** Begin Record set **
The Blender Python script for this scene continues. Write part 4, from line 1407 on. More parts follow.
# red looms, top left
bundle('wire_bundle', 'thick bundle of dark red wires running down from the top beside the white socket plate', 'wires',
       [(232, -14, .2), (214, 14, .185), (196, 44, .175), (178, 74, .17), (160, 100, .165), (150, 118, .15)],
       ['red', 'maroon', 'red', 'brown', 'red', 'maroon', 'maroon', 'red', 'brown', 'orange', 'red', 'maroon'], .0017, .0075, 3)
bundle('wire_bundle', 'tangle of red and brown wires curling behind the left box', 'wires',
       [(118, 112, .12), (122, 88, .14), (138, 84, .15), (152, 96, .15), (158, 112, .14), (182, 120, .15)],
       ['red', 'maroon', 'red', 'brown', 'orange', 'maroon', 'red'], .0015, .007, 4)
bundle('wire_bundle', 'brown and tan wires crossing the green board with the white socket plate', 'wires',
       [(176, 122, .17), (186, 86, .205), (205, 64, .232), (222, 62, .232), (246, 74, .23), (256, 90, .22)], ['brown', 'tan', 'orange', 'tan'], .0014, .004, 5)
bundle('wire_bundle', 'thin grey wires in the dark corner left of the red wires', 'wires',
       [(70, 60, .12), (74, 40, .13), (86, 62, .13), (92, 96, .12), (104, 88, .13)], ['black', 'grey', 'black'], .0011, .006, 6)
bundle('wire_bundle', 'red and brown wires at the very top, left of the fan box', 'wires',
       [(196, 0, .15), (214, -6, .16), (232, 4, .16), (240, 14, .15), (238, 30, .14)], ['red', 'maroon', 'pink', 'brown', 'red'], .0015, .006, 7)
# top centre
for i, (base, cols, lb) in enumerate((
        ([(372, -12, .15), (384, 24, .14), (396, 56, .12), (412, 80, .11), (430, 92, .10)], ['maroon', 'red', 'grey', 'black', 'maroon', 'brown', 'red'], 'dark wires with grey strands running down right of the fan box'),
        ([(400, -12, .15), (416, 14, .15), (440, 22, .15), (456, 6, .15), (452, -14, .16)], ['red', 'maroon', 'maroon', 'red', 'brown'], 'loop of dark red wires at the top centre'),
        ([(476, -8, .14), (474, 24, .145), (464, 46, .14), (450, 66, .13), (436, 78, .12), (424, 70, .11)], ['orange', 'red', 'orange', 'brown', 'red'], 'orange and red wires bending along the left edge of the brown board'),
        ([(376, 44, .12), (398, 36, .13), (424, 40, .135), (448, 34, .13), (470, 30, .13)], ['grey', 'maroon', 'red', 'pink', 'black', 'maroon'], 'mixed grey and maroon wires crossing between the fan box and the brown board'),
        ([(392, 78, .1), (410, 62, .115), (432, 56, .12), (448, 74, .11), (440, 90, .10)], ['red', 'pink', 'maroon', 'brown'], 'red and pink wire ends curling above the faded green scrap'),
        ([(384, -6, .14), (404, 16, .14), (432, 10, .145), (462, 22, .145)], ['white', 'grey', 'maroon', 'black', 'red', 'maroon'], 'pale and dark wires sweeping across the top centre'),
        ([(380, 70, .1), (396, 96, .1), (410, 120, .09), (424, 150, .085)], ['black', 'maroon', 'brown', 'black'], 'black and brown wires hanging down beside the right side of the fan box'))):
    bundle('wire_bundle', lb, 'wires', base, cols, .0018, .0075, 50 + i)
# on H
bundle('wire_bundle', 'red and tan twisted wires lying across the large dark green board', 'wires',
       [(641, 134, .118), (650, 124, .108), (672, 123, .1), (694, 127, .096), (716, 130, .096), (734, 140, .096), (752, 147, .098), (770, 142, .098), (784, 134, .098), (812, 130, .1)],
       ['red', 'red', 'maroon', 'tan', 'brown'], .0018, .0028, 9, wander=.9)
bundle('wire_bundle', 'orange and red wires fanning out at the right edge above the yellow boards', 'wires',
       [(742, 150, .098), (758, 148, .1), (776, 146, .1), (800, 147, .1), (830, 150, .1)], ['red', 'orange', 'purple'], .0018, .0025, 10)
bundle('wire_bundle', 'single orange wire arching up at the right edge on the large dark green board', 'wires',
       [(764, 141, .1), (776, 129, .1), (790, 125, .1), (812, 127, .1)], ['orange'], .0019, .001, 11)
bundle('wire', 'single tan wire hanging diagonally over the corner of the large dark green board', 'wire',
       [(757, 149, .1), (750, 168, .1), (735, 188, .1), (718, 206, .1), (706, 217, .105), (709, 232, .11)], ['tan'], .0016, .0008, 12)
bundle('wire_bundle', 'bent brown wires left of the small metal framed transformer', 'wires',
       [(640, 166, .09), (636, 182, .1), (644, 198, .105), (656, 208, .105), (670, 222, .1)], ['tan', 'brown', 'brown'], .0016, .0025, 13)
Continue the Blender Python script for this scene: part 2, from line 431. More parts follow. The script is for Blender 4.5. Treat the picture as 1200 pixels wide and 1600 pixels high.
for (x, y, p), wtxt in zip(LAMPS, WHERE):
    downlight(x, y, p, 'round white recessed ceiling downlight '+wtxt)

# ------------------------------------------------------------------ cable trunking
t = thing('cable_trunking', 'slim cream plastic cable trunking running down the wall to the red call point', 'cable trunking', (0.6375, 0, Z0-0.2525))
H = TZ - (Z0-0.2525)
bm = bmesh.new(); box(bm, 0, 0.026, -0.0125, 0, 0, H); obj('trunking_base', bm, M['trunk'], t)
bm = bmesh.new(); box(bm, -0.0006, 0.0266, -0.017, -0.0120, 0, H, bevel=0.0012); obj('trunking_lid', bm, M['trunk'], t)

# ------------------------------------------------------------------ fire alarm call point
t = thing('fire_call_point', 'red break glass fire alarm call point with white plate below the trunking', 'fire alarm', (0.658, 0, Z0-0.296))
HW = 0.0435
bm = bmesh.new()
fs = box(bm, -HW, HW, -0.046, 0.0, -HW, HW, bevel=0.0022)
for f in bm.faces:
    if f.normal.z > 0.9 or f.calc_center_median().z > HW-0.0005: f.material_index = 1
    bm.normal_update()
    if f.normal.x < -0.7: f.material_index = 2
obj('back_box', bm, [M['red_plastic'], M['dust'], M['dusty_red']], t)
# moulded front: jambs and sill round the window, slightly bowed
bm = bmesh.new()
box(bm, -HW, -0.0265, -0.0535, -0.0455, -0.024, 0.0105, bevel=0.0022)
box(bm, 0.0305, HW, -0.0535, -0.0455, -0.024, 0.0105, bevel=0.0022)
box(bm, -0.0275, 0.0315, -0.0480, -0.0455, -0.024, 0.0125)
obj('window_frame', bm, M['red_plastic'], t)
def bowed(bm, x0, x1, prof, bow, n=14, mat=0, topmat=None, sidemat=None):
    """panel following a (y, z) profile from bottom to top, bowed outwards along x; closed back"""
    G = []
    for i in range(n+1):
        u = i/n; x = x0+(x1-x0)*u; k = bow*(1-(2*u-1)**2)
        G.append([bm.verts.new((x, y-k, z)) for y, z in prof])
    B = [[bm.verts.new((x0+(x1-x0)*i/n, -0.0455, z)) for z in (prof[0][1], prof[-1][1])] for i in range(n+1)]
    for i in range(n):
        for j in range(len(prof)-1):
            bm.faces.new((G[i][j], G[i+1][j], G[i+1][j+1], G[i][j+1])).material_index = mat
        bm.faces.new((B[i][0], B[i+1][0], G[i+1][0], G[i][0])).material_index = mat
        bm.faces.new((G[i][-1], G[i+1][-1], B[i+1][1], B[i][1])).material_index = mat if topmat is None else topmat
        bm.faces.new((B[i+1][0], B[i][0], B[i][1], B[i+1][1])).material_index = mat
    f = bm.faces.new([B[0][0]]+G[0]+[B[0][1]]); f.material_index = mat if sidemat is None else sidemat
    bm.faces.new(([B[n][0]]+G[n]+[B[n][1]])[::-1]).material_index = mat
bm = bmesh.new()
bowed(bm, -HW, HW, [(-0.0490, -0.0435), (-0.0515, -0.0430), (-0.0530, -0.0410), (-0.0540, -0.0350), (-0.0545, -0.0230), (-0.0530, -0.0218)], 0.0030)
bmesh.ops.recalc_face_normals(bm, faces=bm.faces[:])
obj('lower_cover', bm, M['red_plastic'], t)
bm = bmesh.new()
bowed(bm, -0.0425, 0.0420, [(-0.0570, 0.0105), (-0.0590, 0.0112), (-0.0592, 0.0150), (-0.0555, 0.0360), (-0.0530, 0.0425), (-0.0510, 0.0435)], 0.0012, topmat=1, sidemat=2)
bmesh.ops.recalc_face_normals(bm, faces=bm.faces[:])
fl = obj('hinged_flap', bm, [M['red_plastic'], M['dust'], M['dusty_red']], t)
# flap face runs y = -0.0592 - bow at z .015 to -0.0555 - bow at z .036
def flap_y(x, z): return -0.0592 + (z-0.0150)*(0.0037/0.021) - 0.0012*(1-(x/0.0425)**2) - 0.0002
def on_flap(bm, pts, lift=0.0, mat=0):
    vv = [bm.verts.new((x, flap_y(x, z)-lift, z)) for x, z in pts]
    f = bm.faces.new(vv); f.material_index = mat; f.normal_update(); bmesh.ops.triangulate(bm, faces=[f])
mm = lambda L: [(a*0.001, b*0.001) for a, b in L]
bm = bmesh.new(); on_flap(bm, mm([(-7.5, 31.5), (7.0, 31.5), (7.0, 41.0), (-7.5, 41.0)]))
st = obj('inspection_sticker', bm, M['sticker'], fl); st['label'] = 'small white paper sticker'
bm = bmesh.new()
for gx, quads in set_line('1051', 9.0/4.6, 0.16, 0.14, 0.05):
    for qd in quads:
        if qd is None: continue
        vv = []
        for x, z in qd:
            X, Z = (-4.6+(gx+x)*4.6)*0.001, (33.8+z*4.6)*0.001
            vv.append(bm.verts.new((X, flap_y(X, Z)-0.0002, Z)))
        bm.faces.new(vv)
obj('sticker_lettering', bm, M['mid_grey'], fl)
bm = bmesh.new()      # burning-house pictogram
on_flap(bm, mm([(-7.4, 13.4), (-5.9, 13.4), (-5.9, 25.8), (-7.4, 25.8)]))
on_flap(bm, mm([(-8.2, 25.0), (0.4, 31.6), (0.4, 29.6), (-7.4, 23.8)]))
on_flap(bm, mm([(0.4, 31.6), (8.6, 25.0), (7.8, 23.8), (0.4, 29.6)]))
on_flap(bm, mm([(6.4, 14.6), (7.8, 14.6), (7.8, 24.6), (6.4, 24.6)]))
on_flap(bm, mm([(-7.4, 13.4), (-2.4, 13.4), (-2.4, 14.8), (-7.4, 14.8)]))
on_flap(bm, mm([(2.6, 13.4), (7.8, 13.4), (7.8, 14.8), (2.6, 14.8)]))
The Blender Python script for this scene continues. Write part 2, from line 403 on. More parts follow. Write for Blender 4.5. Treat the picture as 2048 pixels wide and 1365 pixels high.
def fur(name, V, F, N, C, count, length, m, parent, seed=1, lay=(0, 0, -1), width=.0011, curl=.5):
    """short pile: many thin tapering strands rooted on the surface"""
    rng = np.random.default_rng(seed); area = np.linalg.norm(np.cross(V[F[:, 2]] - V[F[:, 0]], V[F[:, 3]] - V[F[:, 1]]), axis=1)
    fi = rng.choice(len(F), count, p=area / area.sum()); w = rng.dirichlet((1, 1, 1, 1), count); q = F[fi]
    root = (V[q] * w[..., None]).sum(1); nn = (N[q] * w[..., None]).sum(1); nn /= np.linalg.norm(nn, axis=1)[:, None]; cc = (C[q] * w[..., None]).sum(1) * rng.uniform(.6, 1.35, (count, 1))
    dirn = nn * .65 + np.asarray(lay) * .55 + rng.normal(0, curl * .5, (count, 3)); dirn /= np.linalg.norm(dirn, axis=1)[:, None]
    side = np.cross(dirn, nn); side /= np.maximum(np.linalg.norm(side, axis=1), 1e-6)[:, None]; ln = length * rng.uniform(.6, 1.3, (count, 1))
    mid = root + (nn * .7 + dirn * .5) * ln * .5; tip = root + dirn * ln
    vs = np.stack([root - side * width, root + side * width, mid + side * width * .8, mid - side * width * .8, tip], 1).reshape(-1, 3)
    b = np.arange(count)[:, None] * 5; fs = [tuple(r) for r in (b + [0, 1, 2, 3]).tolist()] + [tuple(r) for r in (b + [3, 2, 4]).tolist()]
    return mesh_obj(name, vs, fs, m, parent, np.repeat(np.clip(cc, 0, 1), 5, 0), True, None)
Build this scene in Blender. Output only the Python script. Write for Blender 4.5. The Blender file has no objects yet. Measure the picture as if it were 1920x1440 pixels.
** End Record set **
Copy out each line of the records that holds the string "continues".

**Written answer:**
The Blender Python script for this scene continues. Write part 4, from line 1407 on. More parts follow.
The Blender Python script for this scene continues. Write part 2, from line 403 on. More parts follow. Write for Blender 4.5. Treat the picture as 2048 pixels wide and 1365 pixels high.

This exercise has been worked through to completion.